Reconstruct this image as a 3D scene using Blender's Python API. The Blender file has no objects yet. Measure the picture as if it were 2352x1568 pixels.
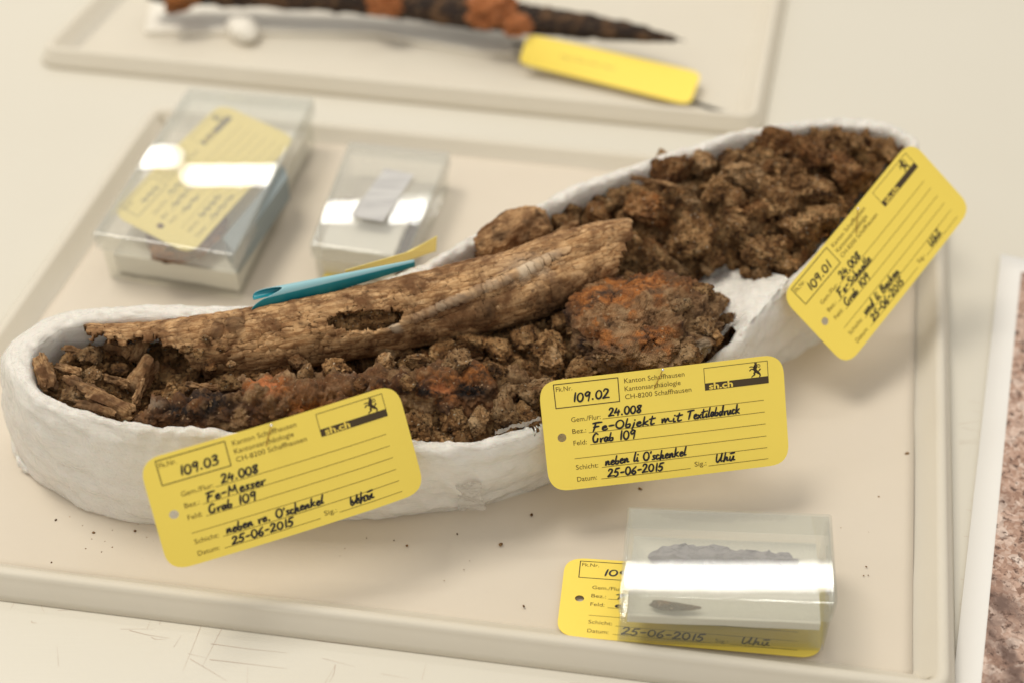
import bpy, bmesh, math, random
import numpy as np
from mathutils import Vector, Matrix, noise as mnoise
R = math.radians
rng = np.random.default_rng(7)
random.seed(7)
scene = bpy.context.scene
COL = scene.collection

# ------------------------------------------------------------------ camera, world, lamps
CAM = np.array([0.0, -0.43, 0.45])
cam_d = bpy.data.cameras.new("camera")
cam = bpy.data.objects.new("camera", cam_d); COL.objects.link(cam)
cam.location = CAM; cam.rotation_euler = (R(45), 0, 0)
cam_d.lens = 50; cam_d.sensor_width = 36; cam_d.clip_start = 0.02; cam_d.clip_end = 60
cam_d.dof.use_dof = True; cam_d.dof.focus_distance = 0.547; cam_d.dof.aperture_fstop = 4.1
scene.camera = cam

world = bpy.data.worlds.new("World"); scene.world = world; world.use_nodes = True
wb = world.node_tree.nodes["Background"]
wb.inputs[0].default_value = (1.0, 0.962, 0.89, 1); wb.inputs[1].default_value = 0.63
scene.view_settings.view_transform = 'Standard'; scene.view_settings.look = 'None'
scene.view_settings.exposure = 0.12; scene.view_settings.gamma = 1.0

def area(name, loc, target, sx, sy, radiance, col):
    l = bpy.data.lights.new(name, 'AREA'); l.shape = 'RECTANGLE'; l.size = sx; l.size_y = sy
    l.energy = radiance * math.pi * sx * sy; l.color = col
    o = bpy.data.objects.new(name, l); COL.objects.link(o); o.location = loc
    d = Vector(target) - Vector(loc); d.x = 0 if sx > 2 * sy or sy > 2 * sx or sx < .1 else d.x
    z = -d.normalized(); x = Vector((0, 1, 0)).cross(z) if abs(z.x) > .9 else Vector((1, 0, 0)); x = (x - z * x.dot(z)).normalized(); y = z.cross(x)
    o.matrix_world = Matrix(((x.x, y.x, z.x, loc[0]), (x.y, y.y, z.y, loc[1]), (x.z, y.z, z.z, loc[2]), (0, 0, 0, 1)))
    return o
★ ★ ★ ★
WHAT THE EXERCISE ASKS >> Go from the first line of the listing to the line holding "COL = scene.collection" and, please, transcribe those lines exactly, both included, with no pictures.

EXERCISE RESULT >>
Reconstruct this image as a 3D scene using Blender's Python API. The Blender file has no objects yet. Measure the picture as if it were 2352x1568 pixels.
import bpy, bmesh, math, random
import numpy as np
from mathutils import Vector, Matrix, noise as mnoise
R = math.radians
rng = np.random.default_rng(7)
random.seed(7)
scene = bpy.context.scene
COL = scene.collection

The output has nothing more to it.